### Aim
Single out the lines that include the word "Write". Copy them.

### Data extract

----

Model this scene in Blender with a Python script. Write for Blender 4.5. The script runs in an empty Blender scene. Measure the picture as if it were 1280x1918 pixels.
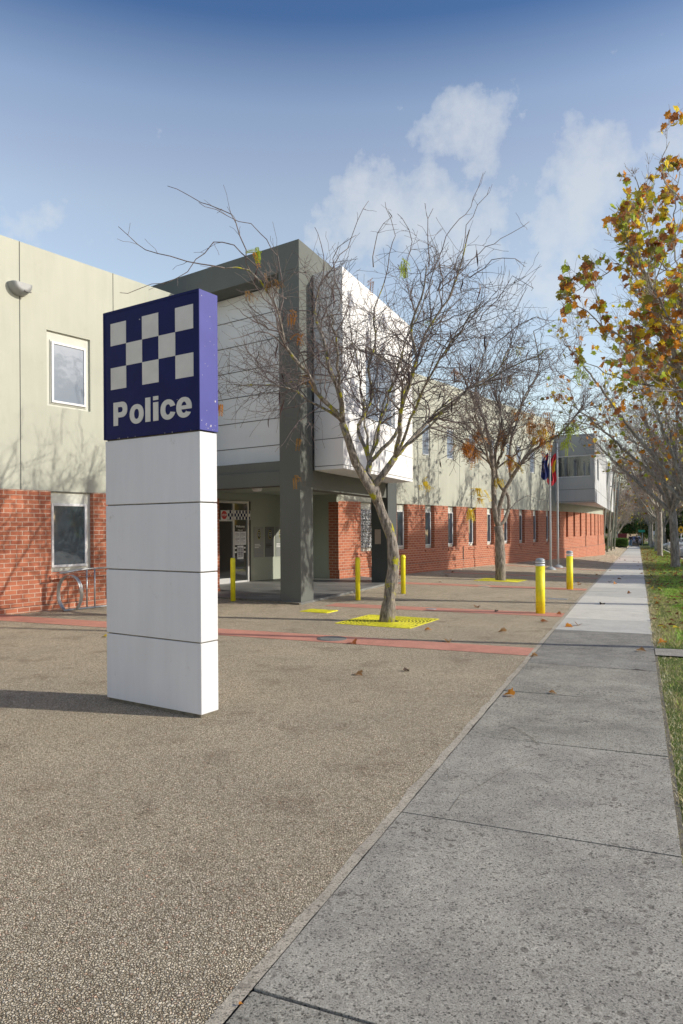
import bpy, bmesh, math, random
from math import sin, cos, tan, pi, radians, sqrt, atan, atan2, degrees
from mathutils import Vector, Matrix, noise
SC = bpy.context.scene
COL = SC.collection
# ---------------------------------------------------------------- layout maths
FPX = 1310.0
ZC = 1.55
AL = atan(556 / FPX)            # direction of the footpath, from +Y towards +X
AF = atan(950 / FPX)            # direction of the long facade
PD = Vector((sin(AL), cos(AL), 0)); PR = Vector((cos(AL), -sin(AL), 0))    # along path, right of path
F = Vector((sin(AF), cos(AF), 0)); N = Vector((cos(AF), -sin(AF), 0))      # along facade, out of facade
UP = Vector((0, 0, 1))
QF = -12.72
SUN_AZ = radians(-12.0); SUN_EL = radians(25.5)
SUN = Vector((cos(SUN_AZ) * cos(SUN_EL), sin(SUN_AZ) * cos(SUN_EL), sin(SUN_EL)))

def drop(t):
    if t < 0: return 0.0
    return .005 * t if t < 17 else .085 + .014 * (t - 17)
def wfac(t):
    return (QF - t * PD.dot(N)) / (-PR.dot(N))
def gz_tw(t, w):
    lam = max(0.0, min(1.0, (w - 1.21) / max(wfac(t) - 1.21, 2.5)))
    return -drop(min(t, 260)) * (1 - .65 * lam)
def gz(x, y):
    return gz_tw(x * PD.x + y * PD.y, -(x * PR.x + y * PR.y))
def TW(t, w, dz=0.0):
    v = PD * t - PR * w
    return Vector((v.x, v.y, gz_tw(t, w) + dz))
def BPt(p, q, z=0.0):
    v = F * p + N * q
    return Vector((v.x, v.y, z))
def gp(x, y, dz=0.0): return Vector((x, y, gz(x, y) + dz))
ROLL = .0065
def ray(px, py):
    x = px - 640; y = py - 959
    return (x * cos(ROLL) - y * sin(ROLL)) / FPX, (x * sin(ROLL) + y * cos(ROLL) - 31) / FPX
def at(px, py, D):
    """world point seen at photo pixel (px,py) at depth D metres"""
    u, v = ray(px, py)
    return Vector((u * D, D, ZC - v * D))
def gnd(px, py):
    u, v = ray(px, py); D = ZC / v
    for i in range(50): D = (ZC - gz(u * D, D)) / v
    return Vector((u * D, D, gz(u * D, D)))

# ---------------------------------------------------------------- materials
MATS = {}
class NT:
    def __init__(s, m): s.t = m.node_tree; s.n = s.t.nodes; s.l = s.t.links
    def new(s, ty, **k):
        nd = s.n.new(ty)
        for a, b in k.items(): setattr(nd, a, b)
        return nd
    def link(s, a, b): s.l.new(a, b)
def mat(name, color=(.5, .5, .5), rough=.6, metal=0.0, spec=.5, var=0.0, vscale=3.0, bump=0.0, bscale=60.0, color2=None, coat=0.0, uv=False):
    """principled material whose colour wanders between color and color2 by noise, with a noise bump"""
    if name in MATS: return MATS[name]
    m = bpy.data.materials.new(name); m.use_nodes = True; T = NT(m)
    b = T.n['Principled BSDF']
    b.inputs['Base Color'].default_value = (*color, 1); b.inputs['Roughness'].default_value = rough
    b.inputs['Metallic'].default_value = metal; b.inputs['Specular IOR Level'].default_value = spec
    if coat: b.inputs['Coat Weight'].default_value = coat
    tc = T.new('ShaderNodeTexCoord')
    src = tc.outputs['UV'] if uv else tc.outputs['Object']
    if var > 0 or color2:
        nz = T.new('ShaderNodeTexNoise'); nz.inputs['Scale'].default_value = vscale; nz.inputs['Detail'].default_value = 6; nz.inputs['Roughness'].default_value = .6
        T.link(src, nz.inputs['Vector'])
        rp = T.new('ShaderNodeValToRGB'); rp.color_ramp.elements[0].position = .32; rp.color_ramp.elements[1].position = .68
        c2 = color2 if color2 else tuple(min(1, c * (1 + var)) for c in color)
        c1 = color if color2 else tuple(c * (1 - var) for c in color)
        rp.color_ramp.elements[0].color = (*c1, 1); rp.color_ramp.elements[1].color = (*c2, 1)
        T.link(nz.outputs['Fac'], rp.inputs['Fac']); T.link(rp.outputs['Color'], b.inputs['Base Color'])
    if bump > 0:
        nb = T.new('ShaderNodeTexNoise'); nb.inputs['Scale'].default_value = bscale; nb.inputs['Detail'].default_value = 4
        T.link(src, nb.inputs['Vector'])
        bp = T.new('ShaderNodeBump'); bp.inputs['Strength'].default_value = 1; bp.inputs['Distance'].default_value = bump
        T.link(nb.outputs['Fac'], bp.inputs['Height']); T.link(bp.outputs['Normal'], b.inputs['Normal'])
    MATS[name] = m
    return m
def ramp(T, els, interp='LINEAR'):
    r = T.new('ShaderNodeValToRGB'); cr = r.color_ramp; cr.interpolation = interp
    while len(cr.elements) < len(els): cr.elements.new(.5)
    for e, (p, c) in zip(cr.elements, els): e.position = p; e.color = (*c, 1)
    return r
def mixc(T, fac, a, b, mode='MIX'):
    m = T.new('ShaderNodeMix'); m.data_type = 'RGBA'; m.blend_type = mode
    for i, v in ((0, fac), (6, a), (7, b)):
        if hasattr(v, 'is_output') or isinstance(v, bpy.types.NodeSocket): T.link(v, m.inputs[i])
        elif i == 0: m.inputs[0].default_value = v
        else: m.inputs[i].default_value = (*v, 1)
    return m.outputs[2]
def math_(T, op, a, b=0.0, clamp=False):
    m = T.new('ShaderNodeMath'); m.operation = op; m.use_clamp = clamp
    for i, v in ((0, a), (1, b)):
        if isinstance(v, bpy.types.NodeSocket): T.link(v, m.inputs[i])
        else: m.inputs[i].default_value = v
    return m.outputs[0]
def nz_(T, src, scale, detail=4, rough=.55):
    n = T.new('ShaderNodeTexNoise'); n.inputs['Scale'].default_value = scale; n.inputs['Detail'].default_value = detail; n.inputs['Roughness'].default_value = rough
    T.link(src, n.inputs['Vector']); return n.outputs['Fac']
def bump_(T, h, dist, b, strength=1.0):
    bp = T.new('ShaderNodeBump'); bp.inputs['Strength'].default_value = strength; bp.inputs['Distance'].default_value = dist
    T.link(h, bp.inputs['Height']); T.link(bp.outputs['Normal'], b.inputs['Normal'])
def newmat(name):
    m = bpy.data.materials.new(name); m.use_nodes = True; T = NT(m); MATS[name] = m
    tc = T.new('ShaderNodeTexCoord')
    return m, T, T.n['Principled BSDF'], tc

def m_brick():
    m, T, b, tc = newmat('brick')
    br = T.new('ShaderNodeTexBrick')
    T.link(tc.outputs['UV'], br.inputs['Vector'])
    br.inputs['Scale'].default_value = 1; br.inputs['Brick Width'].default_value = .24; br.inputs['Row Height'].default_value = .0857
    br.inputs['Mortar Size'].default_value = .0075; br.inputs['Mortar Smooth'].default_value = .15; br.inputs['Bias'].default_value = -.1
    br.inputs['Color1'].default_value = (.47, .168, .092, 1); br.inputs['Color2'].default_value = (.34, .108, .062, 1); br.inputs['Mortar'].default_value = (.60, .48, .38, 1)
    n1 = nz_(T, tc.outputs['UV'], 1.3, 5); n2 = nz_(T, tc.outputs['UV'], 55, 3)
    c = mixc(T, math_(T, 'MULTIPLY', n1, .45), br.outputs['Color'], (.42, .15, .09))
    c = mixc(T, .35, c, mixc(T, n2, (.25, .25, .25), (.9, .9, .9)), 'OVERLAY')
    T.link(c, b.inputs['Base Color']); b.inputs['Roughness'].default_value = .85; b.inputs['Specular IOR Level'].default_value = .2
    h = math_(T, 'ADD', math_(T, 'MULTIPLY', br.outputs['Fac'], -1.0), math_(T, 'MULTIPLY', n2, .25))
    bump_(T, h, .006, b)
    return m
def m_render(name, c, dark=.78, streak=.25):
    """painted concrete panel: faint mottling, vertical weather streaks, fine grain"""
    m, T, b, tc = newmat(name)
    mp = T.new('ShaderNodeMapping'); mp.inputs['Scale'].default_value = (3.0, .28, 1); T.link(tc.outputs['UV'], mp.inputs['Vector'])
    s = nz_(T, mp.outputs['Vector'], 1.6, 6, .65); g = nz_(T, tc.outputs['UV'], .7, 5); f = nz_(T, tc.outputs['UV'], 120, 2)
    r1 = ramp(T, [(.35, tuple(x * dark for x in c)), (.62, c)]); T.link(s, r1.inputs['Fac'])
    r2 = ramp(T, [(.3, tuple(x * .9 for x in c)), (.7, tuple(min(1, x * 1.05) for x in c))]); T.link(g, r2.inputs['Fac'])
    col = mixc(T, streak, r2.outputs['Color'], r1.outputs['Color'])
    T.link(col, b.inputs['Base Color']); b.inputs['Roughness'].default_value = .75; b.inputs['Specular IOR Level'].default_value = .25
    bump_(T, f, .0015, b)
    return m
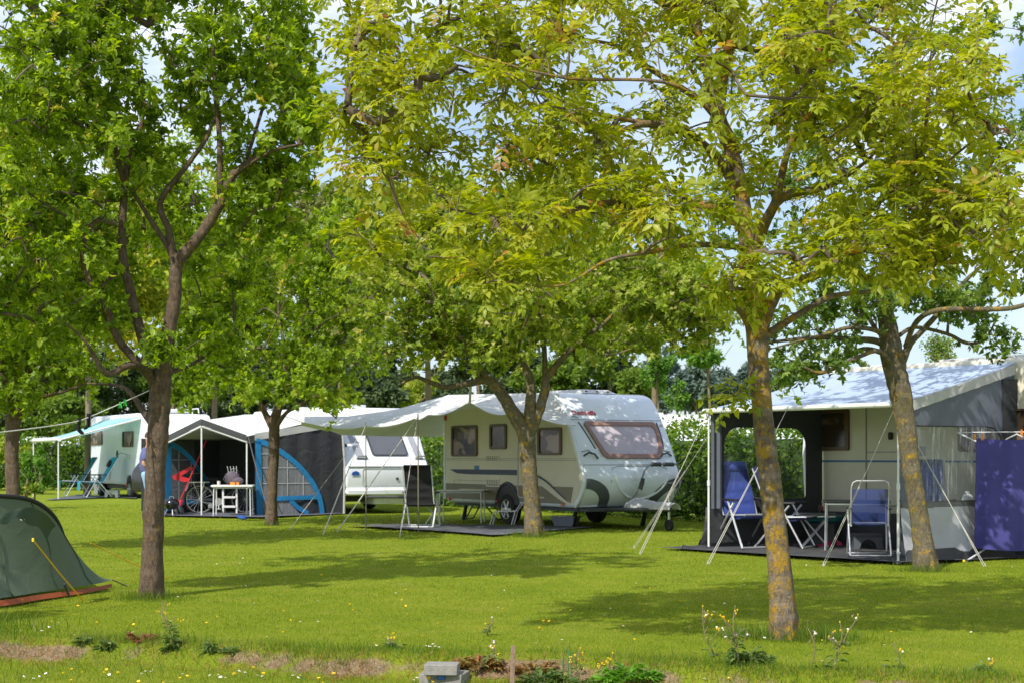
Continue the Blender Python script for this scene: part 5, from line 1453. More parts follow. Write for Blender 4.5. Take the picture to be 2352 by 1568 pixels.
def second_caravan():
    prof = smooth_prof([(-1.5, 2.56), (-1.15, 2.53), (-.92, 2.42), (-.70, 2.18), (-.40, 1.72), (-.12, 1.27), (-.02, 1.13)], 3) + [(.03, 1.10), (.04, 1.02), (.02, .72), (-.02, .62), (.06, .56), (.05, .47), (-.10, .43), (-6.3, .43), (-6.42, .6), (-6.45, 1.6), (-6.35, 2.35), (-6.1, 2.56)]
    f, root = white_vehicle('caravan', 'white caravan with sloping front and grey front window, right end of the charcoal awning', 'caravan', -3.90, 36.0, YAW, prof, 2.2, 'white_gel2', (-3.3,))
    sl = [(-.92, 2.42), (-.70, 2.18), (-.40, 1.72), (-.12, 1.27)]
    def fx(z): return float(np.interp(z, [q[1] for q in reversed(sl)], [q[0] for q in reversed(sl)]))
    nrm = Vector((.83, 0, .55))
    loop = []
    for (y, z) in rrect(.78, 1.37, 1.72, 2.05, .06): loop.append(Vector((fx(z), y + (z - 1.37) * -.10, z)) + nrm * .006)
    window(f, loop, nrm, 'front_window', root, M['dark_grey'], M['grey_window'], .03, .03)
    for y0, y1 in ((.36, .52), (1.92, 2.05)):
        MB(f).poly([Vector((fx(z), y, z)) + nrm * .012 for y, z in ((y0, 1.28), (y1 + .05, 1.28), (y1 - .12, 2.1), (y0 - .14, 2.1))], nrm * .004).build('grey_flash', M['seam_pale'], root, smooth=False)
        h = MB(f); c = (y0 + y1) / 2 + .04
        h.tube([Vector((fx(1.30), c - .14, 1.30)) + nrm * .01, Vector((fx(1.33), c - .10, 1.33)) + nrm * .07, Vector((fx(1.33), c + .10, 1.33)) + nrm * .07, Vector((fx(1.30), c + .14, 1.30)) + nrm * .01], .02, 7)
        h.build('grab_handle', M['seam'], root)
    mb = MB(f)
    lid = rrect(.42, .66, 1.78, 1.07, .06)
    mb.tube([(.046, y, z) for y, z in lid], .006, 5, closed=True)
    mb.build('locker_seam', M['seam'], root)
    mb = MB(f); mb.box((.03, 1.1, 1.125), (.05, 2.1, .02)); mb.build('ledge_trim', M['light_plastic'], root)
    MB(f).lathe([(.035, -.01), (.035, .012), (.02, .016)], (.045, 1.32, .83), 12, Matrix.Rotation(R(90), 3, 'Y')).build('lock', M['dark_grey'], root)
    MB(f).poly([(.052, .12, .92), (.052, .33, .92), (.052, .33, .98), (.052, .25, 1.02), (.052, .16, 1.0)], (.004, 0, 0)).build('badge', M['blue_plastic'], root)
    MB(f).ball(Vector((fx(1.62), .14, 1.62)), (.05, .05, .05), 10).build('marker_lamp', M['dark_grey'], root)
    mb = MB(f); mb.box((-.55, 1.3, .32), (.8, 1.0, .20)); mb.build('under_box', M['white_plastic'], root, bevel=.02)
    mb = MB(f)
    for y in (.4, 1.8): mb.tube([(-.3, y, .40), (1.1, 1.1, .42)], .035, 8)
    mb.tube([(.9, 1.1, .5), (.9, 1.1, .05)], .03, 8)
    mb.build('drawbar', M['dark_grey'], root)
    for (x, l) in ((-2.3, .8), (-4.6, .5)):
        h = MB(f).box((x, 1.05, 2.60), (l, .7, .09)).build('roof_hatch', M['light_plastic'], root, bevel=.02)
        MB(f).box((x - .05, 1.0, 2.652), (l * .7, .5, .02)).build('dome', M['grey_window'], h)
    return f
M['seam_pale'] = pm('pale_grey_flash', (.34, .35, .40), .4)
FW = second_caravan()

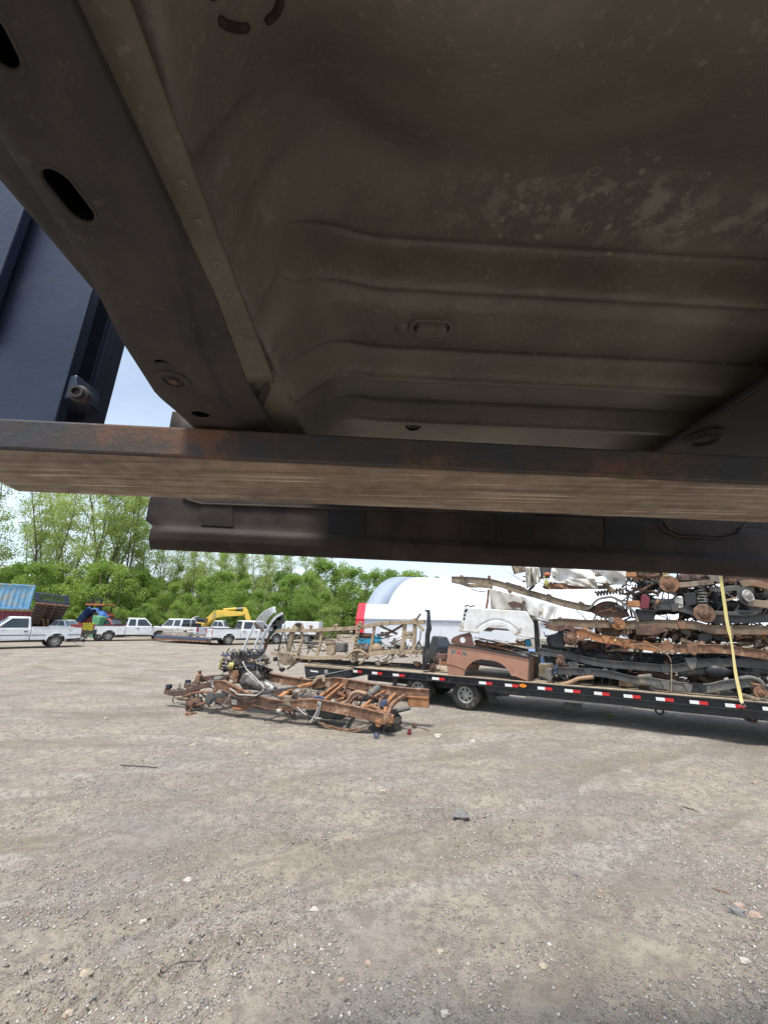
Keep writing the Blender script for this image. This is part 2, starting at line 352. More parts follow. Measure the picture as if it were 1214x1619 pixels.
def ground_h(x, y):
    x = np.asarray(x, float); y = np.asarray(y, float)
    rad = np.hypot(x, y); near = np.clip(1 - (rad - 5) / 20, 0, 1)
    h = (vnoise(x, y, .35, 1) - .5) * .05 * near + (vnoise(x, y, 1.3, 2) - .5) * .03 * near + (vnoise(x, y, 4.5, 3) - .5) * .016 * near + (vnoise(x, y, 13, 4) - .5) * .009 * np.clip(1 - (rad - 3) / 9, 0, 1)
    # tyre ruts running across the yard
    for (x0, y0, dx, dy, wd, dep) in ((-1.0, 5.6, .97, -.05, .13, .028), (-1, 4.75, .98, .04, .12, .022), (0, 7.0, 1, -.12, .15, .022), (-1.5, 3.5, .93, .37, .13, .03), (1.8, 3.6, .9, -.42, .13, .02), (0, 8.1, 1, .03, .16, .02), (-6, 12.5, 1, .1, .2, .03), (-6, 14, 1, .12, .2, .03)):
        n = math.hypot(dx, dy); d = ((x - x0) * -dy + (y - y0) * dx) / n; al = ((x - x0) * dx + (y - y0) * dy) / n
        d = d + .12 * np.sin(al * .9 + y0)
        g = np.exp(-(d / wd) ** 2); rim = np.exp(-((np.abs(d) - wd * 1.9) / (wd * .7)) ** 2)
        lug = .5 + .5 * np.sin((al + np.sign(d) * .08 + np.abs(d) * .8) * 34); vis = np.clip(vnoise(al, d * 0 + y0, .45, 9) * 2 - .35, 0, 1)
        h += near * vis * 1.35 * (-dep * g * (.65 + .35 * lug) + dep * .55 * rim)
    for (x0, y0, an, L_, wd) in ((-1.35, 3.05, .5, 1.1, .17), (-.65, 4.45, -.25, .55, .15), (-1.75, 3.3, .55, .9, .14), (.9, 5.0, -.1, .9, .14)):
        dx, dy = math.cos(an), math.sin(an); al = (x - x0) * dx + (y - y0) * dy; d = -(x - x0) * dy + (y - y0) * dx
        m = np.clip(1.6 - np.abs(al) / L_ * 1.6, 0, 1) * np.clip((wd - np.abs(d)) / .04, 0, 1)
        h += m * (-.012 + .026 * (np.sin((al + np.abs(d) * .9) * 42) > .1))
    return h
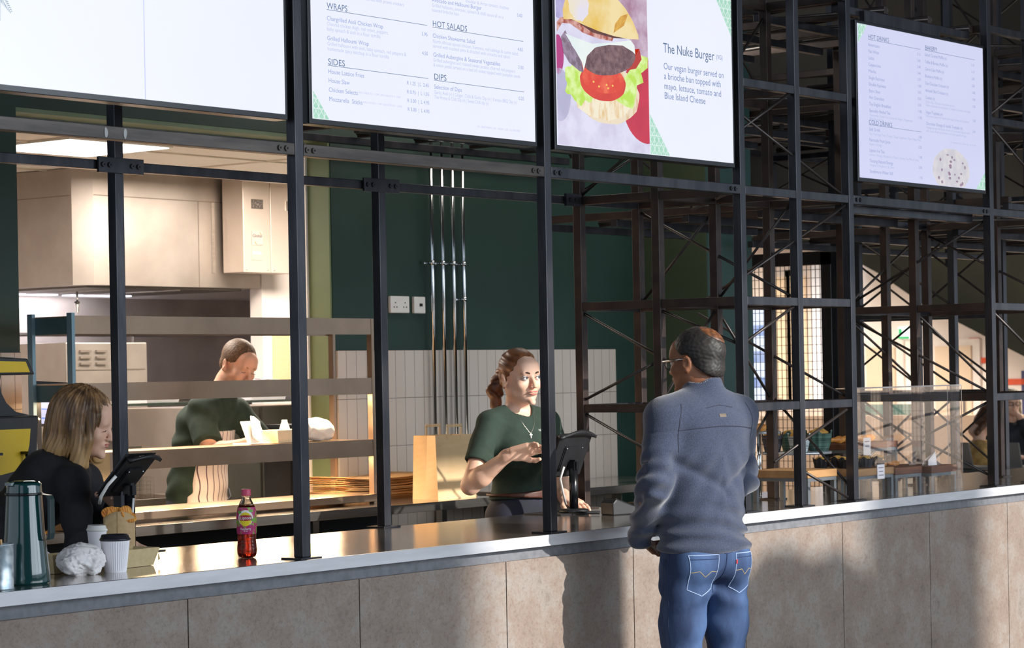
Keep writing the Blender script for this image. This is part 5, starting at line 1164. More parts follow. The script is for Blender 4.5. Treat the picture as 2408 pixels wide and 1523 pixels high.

----

### Exercise response
Model this scene in Blender with a Python script. Write for Blender 4.5. The script runs in an empty Blender scene. Measure the picture as if it were 1280x1918 pixels.
Continue the Blender Python script for this scene: part 5, from line 1453. More parts follow. Write for Blender 4.5. Take the picture to be 2352 by 1568 pixels.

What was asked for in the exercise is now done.